Cambray Crozier, a spokeswoman for MNIT, said the state took steps this year to protect the MNsure open enrollment rollout, which was smoother than in years past. MNIT said the 2016 incident is evidence of the need for more state spending in cybersecurity.

"Nearly every government function that Minnesotans depend on is reliant on technology, but many of the systems we use today run on outdated, unsupported technology that makes them a prime target for attack," said Aaron Call, the state's chief information security officer. "Recognizing the growing threat, we have been advocating the critical need to modernize state systems and strengthen cyberdefenses to better protect Minnesotans."

Now, Minnesota faces the prospect of political sabotage, which is commonplace in other parts of the world.

"It's something we should be worried about," Edelman said. "More than just politicians or parties, we've seen attempts to disrupt entire elections this way in Bulgaria and Ukraine. In other words, increasingly, a denial-of-service attack is on page one in the tyrant's [or desperate politician's] playbook."

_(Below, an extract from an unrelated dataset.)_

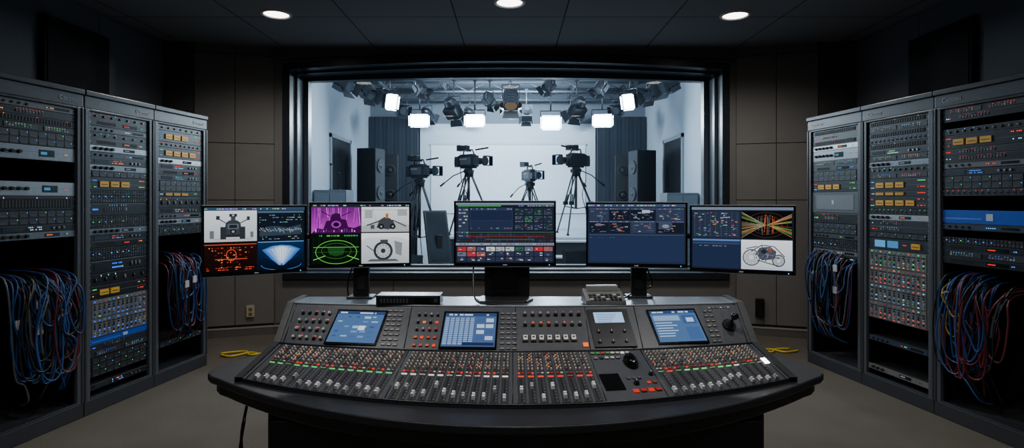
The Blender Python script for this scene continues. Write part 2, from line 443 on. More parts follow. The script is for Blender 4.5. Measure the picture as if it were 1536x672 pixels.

Not only is technology easily available, but the country's tribal political mood, in which every election is portrayed as an apocalyptic event, will only encourage more attacks, Schier said: "We are in a broader environment of political polarization where this behavior is becoming more acceptable."

Sabotage, Schier said, is a telling metaphor.

"It's a military metaphor," he said. "And military conflict usually involves spying and sabotage on both sides."

If the MNsure phone line was sabotaged, can the crime be solved?

"There's no perfect crime," said the FBI's Krause.

Kyle Loven, a former chief division counsel at the FBI in Minneapolis now at Computer Forensics Services, said attackers' ability to conceal their digital fingerprints often make these crimes difficult to solve.

"Sometimes it's virtually impossible," he said.